Biggest disappointment of the year
Mary Portas at House of Fraser. She may have wanted to offer the over 50's better service and a better choice of fashion, but the clothes fell short of the mark. Some nasty fabrics and shapeless sacks. Mary's mistake was imaging that her peers are all willowy and tall like her. Gok Wan may be naff, but he understands how to flatter a woman's shape.

"It'll Never Last" award for the relationship doomed to failure
1) Elizabeth Hurley and Shane Warne
2) Jason Orange and Catherine Tate

"Time to keep Schtum" award, given to those who talk too much
1) Liz Jones, the sad, pitiable Daily Mail writer who cheerfully chronicles how she can't get on with anyone.
2) Esther Rantzen, who constantly writes about her loneliness. OK, she might be lonely, but she enjoys good health, she has family and she isn't short of a bob or two. "Count your blessings" springs to mind.

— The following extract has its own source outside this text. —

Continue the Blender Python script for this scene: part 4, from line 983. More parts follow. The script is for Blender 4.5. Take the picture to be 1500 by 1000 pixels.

Slimeball of the Year Award
This one is always fiercely competitive. So many men to choose from! The loathsome misogynists Jeremy Clarkson or Rod Liddle. The slippery and self righteous Julian Assange.The shameful way that Ashton Kutcher humiliated Demi Moore. The low life John Terry, whose crime is that he doesn't even realise how awful his behaviour is. Quite a few senior clerics in the Catholic Church, frankly deserve this award for not dealing with child abuse which STILL happens. But this year it goes to Dominique Strauss Kahn, who thinks it's OK now to lament his fall from grace in terms which suggest we over exaggerated the vile predatory nature of the man. 

"Consign to the dustbin" award
The X Factor.  In its early stages the show cynically humiliates people  - those with learning difficulties, the obese, the tone deaf - chosen by the producers to "amuse" us, like a Victorian bear baiting tournament.  Then judges who are ill equipped to make any serious judgments on musical talent (except Louis Walsh) parade their outfits and ruin the dreams of many.

Rocket. This revolting leaf finds its way into salads the world over, ruining everything. An end to it!

The It Took Us Years To Get Bruce Forsyth Knighted, Now Let's Do It For.....
Robin Gibb. Now. The man deserves it!

Now dear reader, what about your awards? Who have I missed?